Dokładnie ubrań na niedziele to zmora mojego dzieciństwa. Co miałam coś nowego to było ,, nie rusz, będzie na niedziele" i historia z butami.. na wiosnę mama kupiła mo adidasy i tak je chciałam nosić bo były takie cudne biało- niebieskie ale nie, na Wielkanoc czekają. Przez miesiąc robiłam kilka podejść ale dupa- czekają.
No i przyszedł wielki piątek, śliczna pogoda, droga krzyżowa ulicami miasta, Justynka idzie w nowych adidasach. I jak mnie na jakiejś stacji zanim wstałam z kolan ktoś noe zdeptał... tjaaa takie były piękne ,, amerykańskie "...:p

Teraz co kupuje odrazu ubieram :)
 
Mój w spodenkach cieniutkich i tetra nakryty tylko. Ja tez lubię spać okryta. I o dziwo w lecie pod kołdra spałam i było mi chłodno;) ale zazwyczaj jak lato to tylko przerzucona prześcieradłem I widzę ze młody podobnie. Byle było jakieś okrycie. Oczywiście stopy wywala na wierzch. Przy tamtych kombinowałam z śpiworami cudami a terax olewam. Jak się obudzę to przyrzuce ;) w tuliku fajnie bo się nie rozkopie. Z naszego już wyrasta. Muszę kupić większy. Czasem lubi się otulić. Zwłaszcza jak brzuch szaleje

Kurde a mój ostatnio zmarzlak. Jak go daje do chłodnego a jest tylko w bodziaku to trzęsie usteczkami ( ja chodzę tylko w koszuli nocnej wiec za zimno to tez nie jest"
Tsk samo po kąpieli, trzęsie mu się warga i aż dostaje czkawki.. tylko go przykryje i otulę to przechodzi..
 
Moja mama tak samo , że on taki grzeczny że kochany wnuczek babci . Ja jej się żalę a on później nie to dziecko . Ostatnio po szczepieniach , chodzę bujam co przysnął to próbowałam go odłożyć to on od razu oczy jak 5 zł , cały dzień nie miałam nawet kiedy iść do toalety , przyjechała moja mama wzięła to na ręce na 2 minuty po czym jak gdyby nigdy nic odłożyła do łóżeczka i spał.
Hehe inna energie dziecko czuło.
Znam z autopsji. :laugh2:
To jest normalnie nieraz magia
 
Wstałam i zserwisowalam dziecko i odłożyłam do wózka ( zawsze śpi z nami już o tej porze) i tak nasłuchuje. A on śpi jakoś lekko bo ciagle słyszę jak się przeciąga, coś tam gada.. i nie wiem czy zasypiać czy zaraz mi się obudzi.. mógłby pospać znów te 3 h to akurat jak Kamil będzie wstawał...
 
Mój zasnął z pół godzinki po północy z tym ze teraz znowu pobudka . Nawet dwóch godzin nie przespał .
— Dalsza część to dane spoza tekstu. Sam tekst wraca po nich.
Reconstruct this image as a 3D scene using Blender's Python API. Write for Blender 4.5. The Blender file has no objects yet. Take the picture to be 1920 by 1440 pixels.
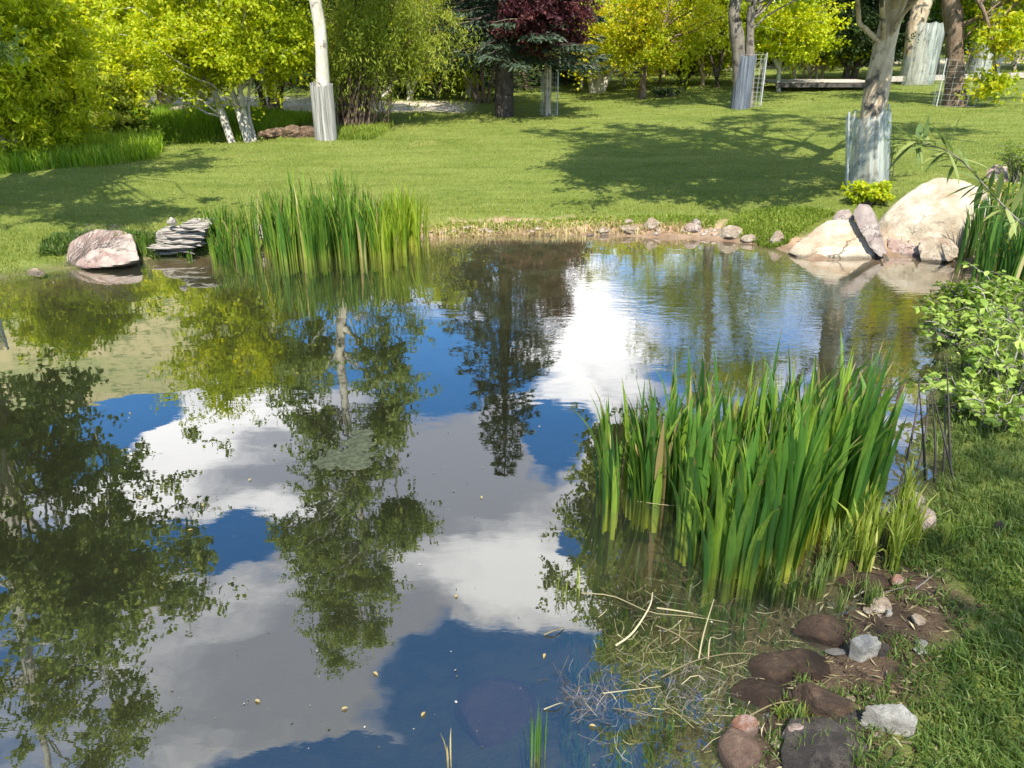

3:30 My dopiero teraz na warcie. Tez zasnął koło 00:30 . Teraz jedzonko o dziwo pampers znośny a szkoda go rozbudzać wiec zostaje. Po cycku odłożony do łóżeczka a mama poszła buszować po szafkach w poszukiwaniu przegryzki. Trochę się wierci bo te cholerne wzdęcia nas męczą dziś. Okno dalej otwarte. Nie wieje już.
 
Wstałam i zserwisowalam dziecko i odłożyłam do wózka ( zawsze śpi z nami już o tej porze) i tak nasłuchuje. A on śpi jakoś lekko bo ciagle słyszę jak się przeciąga, coś tam gada.. i nie wiem czy zasypiać czy zaraz mi się obudzi.. mógłby pospać znów te 3 h to akurat jak Kamil będzie wstawał...
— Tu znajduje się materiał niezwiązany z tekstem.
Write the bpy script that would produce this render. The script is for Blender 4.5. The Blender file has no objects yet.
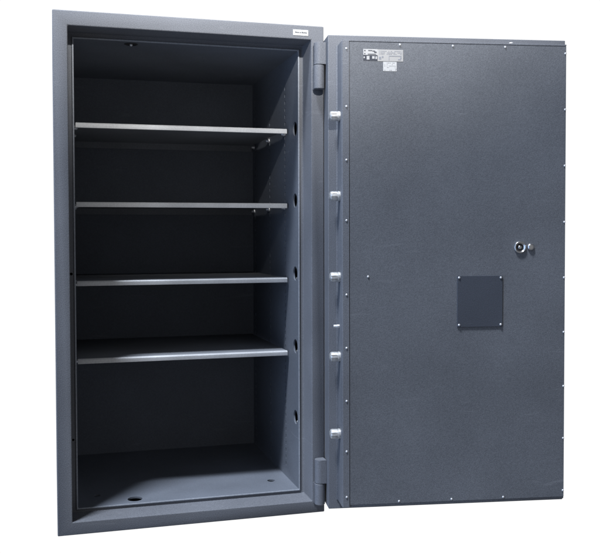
import bpy, bmesh, math, random
from mathutils import Vector, Matrix
random.seed(4)
S = 1.8                                   # the safe is about 1.8 m tall; all numbers below are in heights
scene = bpy.context.scene
COL = scene.collection

# ------------------------------------------------------------------ materials
def mat(name, col, rough=.5, metal=0., spec=.5):
    m = bpy.data.materials.new(name); m.use_nodes = True
    b = m.node_tree.nodes['Principled BSDF']
    b.inputs['Base Color'].default_value = (*col, 1)
    b.inputs['Roughness'].default_value = rough
    b.inputs['Metallic'].default_value = metal
    b.inputs['Specular IOR Level'].default_value = spec
    return m

def paint(name, c0, c1, rough=.42, metal=.25, scale=370, bump=.22, wear=0.12, spec=.5, scuff=.22):
    m = mat(name, c0, rough, metal, spec)
    nt = m.node_tree; N = nt.nodes; L = nt.links; b = N['Principled BSDF']
    tc = N.new('ShaderNodeTexCoord')
    n1 = N.new('ShaderNodeTexNoise'); n1.inputs['Scale'].default_value = scale; n1.inputs['Detail'].default_value = 3
    n2 = N.new('ShaderNodeTexNoise'); n2.inputs['Scale'].default_value = 3.1; n2.inputs['Detail'].default_value = 5
    n3 = N.new('ShaderNodeTexVoronoi'); n3.inputs['Scale'].default_value = scale * .8
    for n in (n1, n2, n3): L.new(tc.outputs['Object'], n.inputs['Vector'])
    r1 = N.new('ShaderNodeMapRange'); r1.inputs['From Min'].default_value = .3; r1.inputs['From Max'].default_value = .7
    L.new(n1.outputs['Fac'], r1.inputs['Value'])
    mx = N.new('ShaderNodeMix'); mx.data_type = 'RGBA'
    mx.inputs['A'].default_value = (*c0, 1); mx.inputs['B'].default_value = (*c1, 1)
    L.new(r1.outputs['Result'], mx.inputs['Factor'])
    r2 = N.new('ShaderNodeMapRange'); r2.inputs['From Min'].default_value = .3; r2.inputs['From Max'].default_value = .7
    r2.inputs['To Min'].default_value = 1 - wear; r2.inputs['To Max'].default_value = 1 + wear
    L.new(n2.outputs['Fac'], r2.inputs['Value'])
    hv = N.new('ShaderNodeHueSaturation'); L.new(mx.outputs['Result'], hv.inputs['Color']); L.new(r2.outputs['Result'], hv.inputs['Value'])
    # sparse scuffs and rub marks
    mp = N.new('ShaderNodeMapping'); mp.inputs['Rotation'].default_value = (.3, .9, .2); mp.inputs['Scale'].default_value = (3.0, 3.0, 26.0)
    L.new(tc.outputs['Object'], mp.inputs['Vector'])
    n4 = N.new('ShaderNodeTexNoise'); n4.inputs['Scale'].default_value = 1.7; n4.inputs['Detail'].default_value = 6; n4.inputs['Distortion'].default_value = .6
    L.new(mp.outputs['Vector'], n4.inputs['Vector'])
    r4 = N.new('ShaderNodeMapRange'); r4.inputs['From Min'].default_value = .66; r4.inputs['From Max'].default_value = .80; r4.inputs['To Max'].default_value = scuff
    L.new(n4.outputs['Fac'], r4.inputs['Value'])
    m5 = N.new('ShaderNodeMix'); m5.data_type = 'RGBA'; m5.inputs['B'].default_value = (.36, .37, .39, 1)
    L.new(r4.outputs['Result'], m5.inputs['Factor']); L.new(hv.outputs['Color'], m5.inputs['A'])
    L.new(m5.outputs['Result'], b.inputs['Base Color'])
    rr = N.new('ShaderNodeMapRange'); rr.inputs['To Min'].default_value = rough - .1; rr.inputs['To Max'].default_value = rough + .12
    L.new(n2.outputs['Fac'], rr.inputs['Value']); L.new(rr.outputs['Result'], b.inputs['Roughness'])
    ad = N.new('ShaderNodeMath'); ad.operation = 'ADD'
    L.new(n1.outputs['Fac'], ad.inputs[0]); L.new(n3.outputs['Distance'], ad.inputs[1])
    bp = N.new('ShaderNodeBump'); bp.inputs['Strength'].default_value = bump; bp.inputs['Distance'].default_value = .0009
    L.new(ad.outputs[0], bp.inputs['Height']); L.new(bp.outputs['Normal'], b.inputs['Normal'])
    return m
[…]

Mój tak śpi od 4 rano codzień. Gada - ja wstaje- on śpi. O ile śpi. Bo nieraz to już zaczynamy dzień.
 
Kurde a mój ostatnio zmarzlak. Jak go daje do chłodnego a jest tylko w bodziaku to trzęsie usteczkami ( ja chodzę tylko w koszuli nocnej wiec za zimno to tez nie jest"
Tsk samo po kąpieli, trzęsie mu się warga i aż dostaje czkawki.. tylko go przykryje i otulę to przechodzi..

Moj to samo, nawet przy zmianie pieluszki czesto ma gesia skorke, a w domu mam cieplo jak cholera:p ale ja tez jestem zmarzluszkiem, wiec wiadomo po kim ma. Jak bylam mlodsza, to czesto przy 5*C potrafilam rajstopy pod spodnie zakladac [emoji85]
 
reklama
No i my witamy się na nocnej zmianie. Cycalysmy się o 2.30 i młoda zasnęła ale jej się odbiło i się rozbudziła. Teraz zasnęła ino jak odłożyć żeby się nie obudziła.